Erkekler kendine harcıyor
Kadınlar gelirlerini erkeklere göre daha çok çocuklarına ve eğitime harcıyorlar diye bir araştırma okumuştum. Doğru mu bu bilgi?
- Doğru. Erkekler daha çok kendisine harcıyor. Bu konuda yapılmış çok sayıda araştırma var.
Arabasına, alışkanlıklarına harcıyor erkekler.
300 liralık kreş yardımı katkı yapıyor
Kadının çalışma hayatına başlaması yetmiyor. Arkasının gelmesi için de yapılması gerekenler var. Neler yapılmalı öncelikle?

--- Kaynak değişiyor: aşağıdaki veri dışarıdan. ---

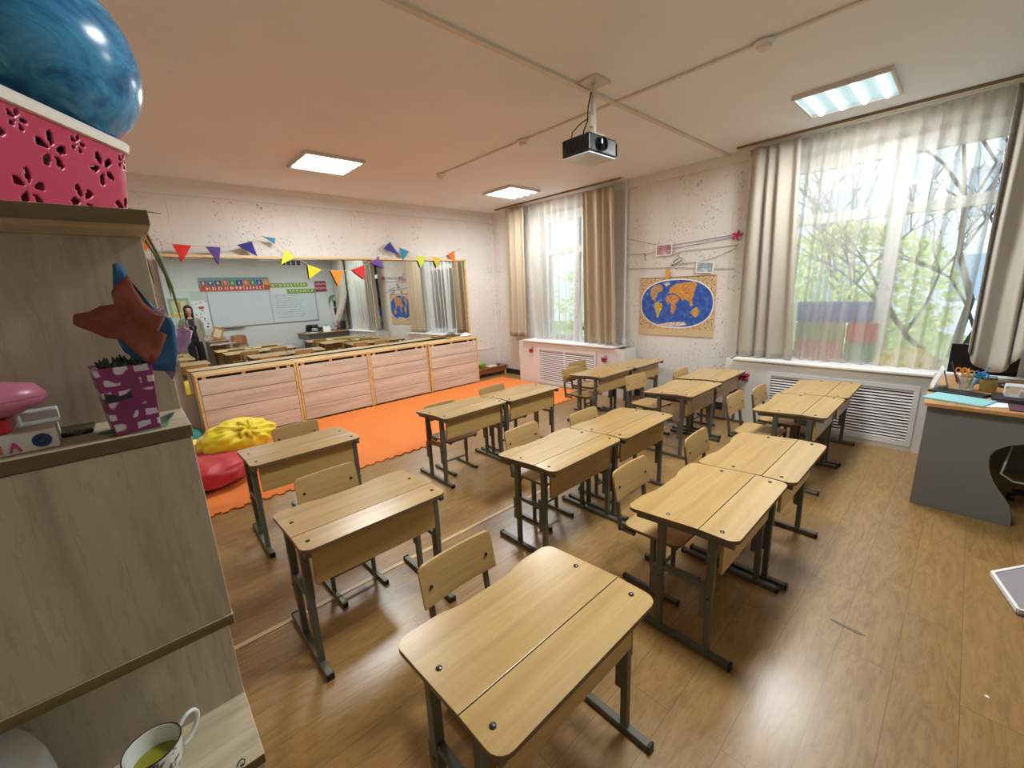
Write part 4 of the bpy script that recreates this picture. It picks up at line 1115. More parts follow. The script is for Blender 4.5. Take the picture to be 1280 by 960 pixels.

-Kadınlar en çok anne olduklarında iş yaşamından çekiliyorlar. Araştırmalar 300 liralık bir ekonomik katkı ile çocuk bir bakımevinde olabilirse, anne çalışabiliyor. Ve bu 300 liranın getirdiği sinerjiyle ekonomiye 720 liralık bir katkısı oluyor.
4 kadından 1'i çalışabiliyor
Kadın istihdamının kalkınmayla direkt ilişkisi var.
- Kesinlikle. Kadın istihdamında yüzde 7’lik bir artış yoksulluğu yüzde 15 oranında azaltıyor. Bunlar resmi istatistiklerden alınıyor. Her 4 kadından ancak 1’i çalışıyor Türkiye’de.
Bu kadınlar arasında da eğitimsiz olanlar da çoğunlukta…
- Geçim sıkıntısı yüzünden kadınlar çalışıyorlar, yaşayabilmek, çocuklarına bakabilmek için çalışıyor kadınlar. Türkiye’de kadınların hangi tür işte çalıştığı da önemli. Kadın istihdamı derken kadının eğitim gerektiren işte çalışması önemli. Ev temizliği ya da el işi ile değil. Eğitim ve istihdamı bir arada düşünmemiz gerekiyor. Kadın eğitiminin ve istihdamının çeşitli esenlik göstergelerine etkisi oluyor.